> _Problem description_:
Below is a listing; reproduce each line of it exactly.

══════════

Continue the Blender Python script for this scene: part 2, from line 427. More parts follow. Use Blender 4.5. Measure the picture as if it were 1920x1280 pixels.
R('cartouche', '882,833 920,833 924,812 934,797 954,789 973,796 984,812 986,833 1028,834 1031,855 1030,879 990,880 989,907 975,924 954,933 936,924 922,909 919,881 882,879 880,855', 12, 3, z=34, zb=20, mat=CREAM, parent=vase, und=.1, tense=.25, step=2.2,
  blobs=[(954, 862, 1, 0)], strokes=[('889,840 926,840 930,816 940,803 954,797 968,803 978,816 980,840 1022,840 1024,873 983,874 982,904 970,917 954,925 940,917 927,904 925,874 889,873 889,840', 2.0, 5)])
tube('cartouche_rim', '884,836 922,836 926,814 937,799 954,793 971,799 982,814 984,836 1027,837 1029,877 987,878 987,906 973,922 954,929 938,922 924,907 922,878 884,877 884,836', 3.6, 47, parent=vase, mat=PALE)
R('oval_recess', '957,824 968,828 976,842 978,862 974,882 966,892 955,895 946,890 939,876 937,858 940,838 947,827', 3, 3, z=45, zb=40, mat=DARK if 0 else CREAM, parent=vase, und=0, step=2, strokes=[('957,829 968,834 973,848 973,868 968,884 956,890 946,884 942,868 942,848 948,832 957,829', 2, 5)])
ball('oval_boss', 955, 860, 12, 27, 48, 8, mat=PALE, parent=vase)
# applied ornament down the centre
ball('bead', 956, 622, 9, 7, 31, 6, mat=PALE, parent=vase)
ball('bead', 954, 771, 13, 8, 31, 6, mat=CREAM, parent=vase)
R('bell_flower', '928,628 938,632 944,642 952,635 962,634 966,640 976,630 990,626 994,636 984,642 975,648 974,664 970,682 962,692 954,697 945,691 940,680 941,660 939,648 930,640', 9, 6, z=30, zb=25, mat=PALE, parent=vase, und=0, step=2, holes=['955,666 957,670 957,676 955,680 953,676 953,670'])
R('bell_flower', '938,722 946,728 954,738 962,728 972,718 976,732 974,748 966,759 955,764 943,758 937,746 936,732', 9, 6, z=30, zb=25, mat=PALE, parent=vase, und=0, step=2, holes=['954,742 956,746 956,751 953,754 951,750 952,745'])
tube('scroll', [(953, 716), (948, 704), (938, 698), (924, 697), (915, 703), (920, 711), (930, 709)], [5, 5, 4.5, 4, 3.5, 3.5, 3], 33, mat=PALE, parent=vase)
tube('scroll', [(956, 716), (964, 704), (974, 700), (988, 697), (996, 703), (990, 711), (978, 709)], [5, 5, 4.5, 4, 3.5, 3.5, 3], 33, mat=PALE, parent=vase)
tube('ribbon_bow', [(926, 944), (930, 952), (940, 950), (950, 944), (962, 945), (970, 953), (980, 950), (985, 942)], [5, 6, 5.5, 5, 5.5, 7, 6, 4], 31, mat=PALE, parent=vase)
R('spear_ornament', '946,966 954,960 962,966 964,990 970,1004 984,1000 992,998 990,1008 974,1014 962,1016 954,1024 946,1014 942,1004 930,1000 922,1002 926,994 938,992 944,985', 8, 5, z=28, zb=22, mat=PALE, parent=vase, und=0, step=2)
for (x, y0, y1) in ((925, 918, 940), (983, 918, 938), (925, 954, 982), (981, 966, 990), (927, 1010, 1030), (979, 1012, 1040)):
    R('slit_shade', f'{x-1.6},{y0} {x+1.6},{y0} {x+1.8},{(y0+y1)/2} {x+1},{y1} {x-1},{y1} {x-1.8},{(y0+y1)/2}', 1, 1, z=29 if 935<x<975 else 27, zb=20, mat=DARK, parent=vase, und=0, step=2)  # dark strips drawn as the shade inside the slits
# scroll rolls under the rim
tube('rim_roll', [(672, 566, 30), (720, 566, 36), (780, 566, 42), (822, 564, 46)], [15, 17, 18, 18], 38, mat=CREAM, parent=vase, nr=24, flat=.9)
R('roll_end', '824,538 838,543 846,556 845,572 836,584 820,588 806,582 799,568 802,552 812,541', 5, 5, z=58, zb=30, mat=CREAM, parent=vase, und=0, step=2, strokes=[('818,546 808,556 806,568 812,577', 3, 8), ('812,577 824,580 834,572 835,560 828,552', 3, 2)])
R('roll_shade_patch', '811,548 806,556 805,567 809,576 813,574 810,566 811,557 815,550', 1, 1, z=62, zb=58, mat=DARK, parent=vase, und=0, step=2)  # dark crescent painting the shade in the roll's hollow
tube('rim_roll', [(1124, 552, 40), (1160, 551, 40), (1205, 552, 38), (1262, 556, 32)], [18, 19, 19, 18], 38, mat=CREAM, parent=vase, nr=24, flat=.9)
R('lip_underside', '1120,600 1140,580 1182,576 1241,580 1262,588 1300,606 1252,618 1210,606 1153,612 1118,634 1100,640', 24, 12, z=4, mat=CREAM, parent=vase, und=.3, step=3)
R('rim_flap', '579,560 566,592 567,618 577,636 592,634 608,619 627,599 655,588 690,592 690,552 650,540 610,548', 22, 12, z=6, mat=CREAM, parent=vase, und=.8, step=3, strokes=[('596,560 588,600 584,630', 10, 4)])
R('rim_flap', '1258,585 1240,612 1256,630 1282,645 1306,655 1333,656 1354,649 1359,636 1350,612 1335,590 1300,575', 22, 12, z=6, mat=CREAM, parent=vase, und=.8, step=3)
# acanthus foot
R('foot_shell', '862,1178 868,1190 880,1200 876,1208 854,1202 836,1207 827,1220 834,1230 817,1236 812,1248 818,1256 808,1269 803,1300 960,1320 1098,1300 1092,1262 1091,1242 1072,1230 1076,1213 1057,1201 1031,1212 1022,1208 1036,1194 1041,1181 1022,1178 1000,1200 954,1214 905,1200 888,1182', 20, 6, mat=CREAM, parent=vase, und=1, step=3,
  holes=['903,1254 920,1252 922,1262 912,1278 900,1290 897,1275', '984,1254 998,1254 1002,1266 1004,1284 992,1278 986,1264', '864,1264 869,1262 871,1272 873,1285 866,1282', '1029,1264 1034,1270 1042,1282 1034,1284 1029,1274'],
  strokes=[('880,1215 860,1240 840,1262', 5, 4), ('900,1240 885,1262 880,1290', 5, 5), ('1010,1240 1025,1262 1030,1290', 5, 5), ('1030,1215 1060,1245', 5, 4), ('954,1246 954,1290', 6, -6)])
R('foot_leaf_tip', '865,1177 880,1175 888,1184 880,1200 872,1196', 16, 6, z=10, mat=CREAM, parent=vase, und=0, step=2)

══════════

> _Correct answer_:
Continue the Blender Python script for this scene: part 2, from line 427. More parts follow. Use Blender 4.5. Measure the picture as if it were 1920x1280 pixels.
R('cartouche', '882,833 920,833 924,812 934,797 954,789 973,796 984,812 986,833 1028,834 1031,855 1030,879 990,880 989,907 975,924 954,933 936,924 922,909 919,881 882,879 880,855', 12, 3, z=34, zb=20, mat=CREAM, parent=vase, und=.1, tense=.25, step=2.2,
  blobs=[(954, 862, 1, 0)], strokes=[('889,840 926,840 930,816 940,803 954,797 968,803 978,816 980,840 1022,840 1024,873 983,874 982,904 970,917 954,925 940,917 927,904 925,874 889,873 889,840', 2.0, 5)])
tube('cartouche_rim', '884,836 922,836 926,814 937,799 954,793 971,799 982,814 984,836 1027,837 1029,877 987,878 987,906 973,922 954,929 938,922 924,907 922,878 884,877 884,836', 3.6, 47, parent=vase, mat=PALE)
R('oval_recess', '957,824 968,828 976,842 978,862 974,882 966,892 955,895 946,890 939,876 937,858 940,838 947,827', 3, 3, z=45, zb=40, mat=DARK if 0 else CREAM, parent=vase, und=0, step=2, strokes=[('957,829 968,834 973,848 973,868 968,884 956,890 946,884 942,868 942,848 948,832 957,829', 2, 5)])
ball('oval_boss', 955, 860, 12, 27, 48, 8, mat=PALE, parent=vase)
# applied ornament down the centre
ball('bead', 956, 622, 9, 7, 31, 6, mat=PALE, parent=vase)
ball('bead', 954, 771, 13, 8, 31, 6, mat=CREAM, parent=vase)
R('bell_flower', '928,628 938,632 944,642 952,635 962,634 966,640 976,630 990,626 994,636 984,642 975,648 974,664 970,682 962,692 954,697 945,691 940,680 941,660 939,648 930,640', 9, 6, z=30, zb=25, mat=PALE, parent=vase, und=0, step=2, holes=['955,666 957,670 957,676 955,680 953,676 953,670'])
R('bell_flower', '938,722 946,728 954,738 962,728 972,718 976,732 974,748 966,759 955,764 943,758 937,746 936,732', 9, 6, z=30, zb=25, mat=PALE, parent=vase, und=0, step=2, holes=['954,742 956,746 956,751 953,754 951,750 952,745'])
tube('scroll', [(953, 716), (948, 704), (938, 698), (924, 697), (915, 703), (920, 711), (930, 709)], [5, 5, 4.5, 4, 3.5, 3.5, 3], 33, mat=PALE, parent=vase)
tube('scroll', [(956, 716), (964, 704), (974, 700), (988, 697), (996, 703), (990, 711), (978, 709)], [5, 5, 4.5, 4, 3.5, 3.5, 3], 33, mat=PALE, parent=vase)
tube('ribbon_bow', [(926, 944), (930, 952), (940, 950), (950, 944), (962, 945), (970, 953), (980, 950), (985, 942)], [5, 6, 5.5, 5, 5.5, 7, 6, 4], 31, mat=PALE, parent=vase)
R('spear_ornament', '946,966 954,960 962,966 964,990 970,1004 984,1000 992,998 990,1008 974,1014 962,1016 954,1024 946,1014 942,1004 930,1000 922,1002 926,994 938,992 944,985', 8, 5, z=28, zb=22, mat=PALE, parent=vase, und=0, step=2)
for (x, y0, y1) in ((925, 918, 940), (983, 918, 938), (925, 954, 982), (981, 966, 990), (927, 1010, 1030), (979, 1012, 1040)):
    R('slit_shade', f'{x-1.6},{y0} {x+1.6},{y0} {x+1.8},{(y0+y1)/2} {x+1},{y1} {x-1},{y1} {x-1.8},{(y0+y1)/2}', 1, 1, z=29 if 935<x<975 else 27, zb=20, mat=DARK, parent=vase, und=0, step=2)  # dark strips drawn as the shade inside the slits
# scroll rolls under the rim
tube('rim_roll', [(672, 566, 30), (720, 566, 36), (780, 566, 42), (822, 564, 46)], [15, 17, 18, 18], 38, mat=CREAM, parent=vase, nr=24, flat=.9)
R('roll_end', '824,538 838,543 846,556 845,572 836,584 820,588 806,582 799,568 802,552 812,541', 5, 5, z=58, zb=30, mat=CREAM, parent=vase, und=0, step=2, strokes=[('818,546 808,556 806,568 812,577', 3, 8), ('812,577 824,580 834,572 835,560 828,552', 3, 2)])
R('roll_shade_patch', '811,548 806,556 805,567 809,576 813,574 810,566 811,557 815,550', 1, 1, z=62, zb=58, mat=DARK, parent=vase, und=0, step=2)  # dark crescent painting the shade in the roll's hollow
tube('rim_roll', [(1124, 552, 40), (1160, 551, 40), (1205, 552, 38), (1262, 556, 32)], [18, 19, 19, 18], 38, mat=CREAM, parent=vase, nr=24, flat=.9)
R('lip_underside', '1120,600 1140,580 1182,576 1241,580 1262,588 1300,606 1252,618 1210,606 1153,612 1118,634 1100,640', 24, 12, z=4, mat=CREAM, parent=vase, und=.3, step=3)
R('rim_flap', '579,560 566,592 567,618 577,636 592,634 608,619 627,599 655,588 690,592 690,552 650,540 610,548', 22, 12, z=6, mat=CREAM, parent=vase, und=.8, step=3, strokes=[('596,560 588,600 584,630', 10, 4)])
R('rim_flap', '1258,585 1240,612 1256,630 1282,645 1306,655 1333,656 1354,649 1359,636 1350,612 1335,590 1300,575', 22, 12, z=6, mat=CREAM, parent=vase, und=.8, step=3)
# acanthus foot
R('foot_shell', '862,1178 868,1190 880,1200 876,1208 854,1202 836,1207 827,1220 834,1230 817,1236 812,1248 818,1256 808,1269 803,1300 960,1320 1098,1300 1092,1262 1091,1242 1072,1230 1076,1213 1057,1201 1031,1212 1022,1208 1036,1194 1041,1181 1022,1178 1000,1200 954,1214 905,1200 888,1182', 20, 6, mat=CREAM, parent=vase, und=1, step=3,
  holes=['903,1254 920,1252 922,1262 912,1278 900,1290 897,1275', '984,1254 998,1254 1002,1266 1004,1284 992,1278 986,1264', '864,1264 869,1262 871,1272 873,1285 866,1282', '1029,1264 1034,1270 1042,1282 1034,1284 1029,1274'],
  strokes=[('880,1215 860,1240 840,1262', 5, 4), ('900,1240 885,1262 880,1290', 5, 5), ('1010,1240 1025,1262 1030,1290', 5, 5), ('1030,1215 1060,1245', 5, 4), ('954,1246 954,1290', 6, -6)])
R('foot_leaf_tip', '865,1177 880,1175 888,1184 880,1200 872,1196', 16, 6, z=10, mat=CREAM, parent=vase, und=0, step=2)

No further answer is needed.